> What you should do: Copy out every line in the entries below that includes "Treat".

--- start Recorded data ---

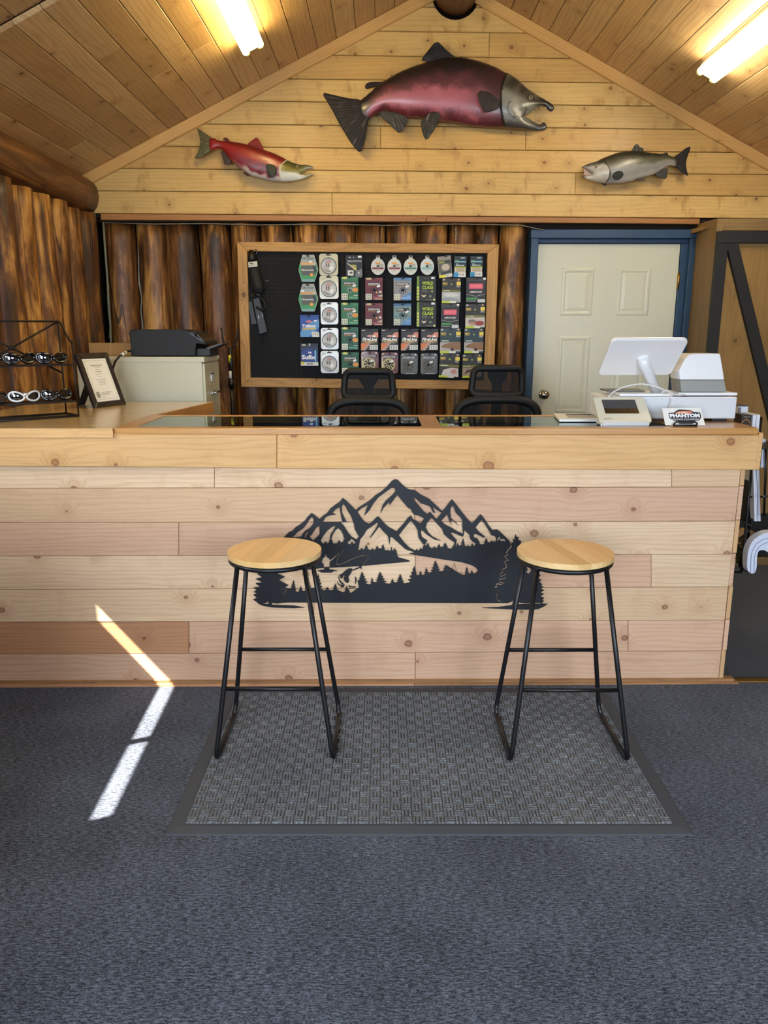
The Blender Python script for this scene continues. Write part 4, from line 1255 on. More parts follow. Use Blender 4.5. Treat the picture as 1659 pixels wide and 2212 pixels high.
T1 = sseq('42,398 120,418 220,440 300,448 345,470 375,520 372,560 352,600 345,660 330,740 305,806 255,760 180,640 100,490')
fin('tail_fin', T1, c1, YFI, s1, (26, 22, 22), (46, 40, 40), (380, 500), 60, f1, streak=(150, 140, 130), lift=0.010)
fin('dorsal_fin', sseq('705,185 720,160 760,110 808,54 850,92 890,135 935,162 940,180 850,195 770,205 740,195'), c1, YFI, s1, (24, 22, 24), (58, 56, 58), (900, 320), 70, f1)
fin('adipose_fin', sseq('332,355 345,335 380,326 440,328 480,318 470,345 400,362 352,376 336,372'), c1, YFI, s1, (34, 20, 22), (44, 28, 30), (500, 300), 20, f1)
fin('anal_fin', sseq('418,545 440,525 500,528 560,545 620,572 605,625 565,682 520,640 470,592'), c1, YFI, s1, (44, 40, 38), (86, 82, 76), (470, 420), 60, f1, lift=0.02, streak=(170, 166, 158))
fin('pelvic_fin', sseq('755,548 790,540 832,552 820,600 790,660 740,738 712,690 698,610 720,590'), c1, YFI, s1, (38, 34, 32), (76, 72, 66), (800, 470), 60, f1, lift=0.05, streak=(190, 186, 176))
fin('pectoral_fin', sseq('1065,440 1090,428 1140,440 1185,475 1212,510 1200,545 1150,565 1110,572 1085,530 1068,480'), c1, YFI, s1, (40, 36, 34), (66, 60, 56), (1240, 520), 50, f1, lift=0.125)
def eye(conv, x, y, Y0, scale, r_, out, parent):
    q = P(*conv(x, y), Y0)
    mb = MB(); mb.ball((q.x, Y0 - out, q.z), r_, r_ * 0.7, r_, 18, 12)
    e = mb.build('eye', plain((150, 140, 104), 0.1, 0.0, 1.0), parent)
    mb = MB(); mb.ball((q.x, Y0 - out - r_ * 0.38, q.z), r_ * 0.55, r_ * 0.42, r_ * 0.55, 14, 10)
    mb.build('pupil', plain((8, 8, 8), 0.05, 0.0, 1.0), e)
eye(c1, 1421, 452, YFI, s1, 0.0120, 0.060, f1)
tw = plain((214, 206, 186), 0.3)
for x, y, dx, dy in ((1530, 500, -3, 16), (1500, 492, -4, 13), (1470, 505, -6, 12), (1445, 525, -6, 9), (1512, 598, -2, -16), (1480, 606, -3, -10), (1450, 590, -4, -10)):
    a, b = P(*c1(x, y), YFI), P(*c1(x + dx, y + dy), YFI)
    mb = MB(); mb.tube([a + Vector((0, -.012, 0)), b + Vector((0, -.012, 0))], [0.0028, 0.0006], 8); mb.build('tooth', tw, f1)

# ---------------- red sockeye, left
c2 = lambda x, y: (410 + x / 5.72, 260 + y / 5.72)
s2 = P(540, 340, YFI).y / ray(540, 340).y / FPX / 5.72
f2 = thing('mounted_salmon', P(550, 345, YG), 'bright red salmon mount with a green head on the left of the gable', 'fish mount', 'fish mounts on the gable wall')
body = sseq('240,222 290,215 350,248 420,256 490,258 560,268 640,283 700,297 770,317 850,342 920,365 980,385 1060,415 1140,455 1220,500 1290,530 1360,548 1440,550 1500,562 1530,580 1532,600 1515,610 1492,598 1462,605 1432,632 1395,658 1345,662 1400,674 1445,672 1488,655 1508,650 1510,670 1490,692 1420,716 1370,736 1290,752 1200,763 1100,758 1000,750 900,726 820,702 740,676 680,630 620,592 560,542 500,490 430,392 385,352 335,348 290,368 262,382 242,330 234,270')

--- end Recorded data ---
--- start Recorded data ---

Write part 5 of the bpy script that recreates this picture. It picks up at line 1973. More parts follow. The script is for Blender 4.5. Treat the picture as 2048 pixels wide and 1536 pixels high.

--- end Recorded data ---

> The completed task:
The Blender Python script for this scene continues. Write part 4, from line 1255 on. More parts follow. Use Blender 4.5. Treat the picture as 1659 pixels wide and 2212 pixels high.
Write part 5 of the bpy script that recreates this picture. It picks up at line 1973. More parts follow. The script is for Blender 4.5. Treat the picture as 2048 pixels wide and 1536 pixels high.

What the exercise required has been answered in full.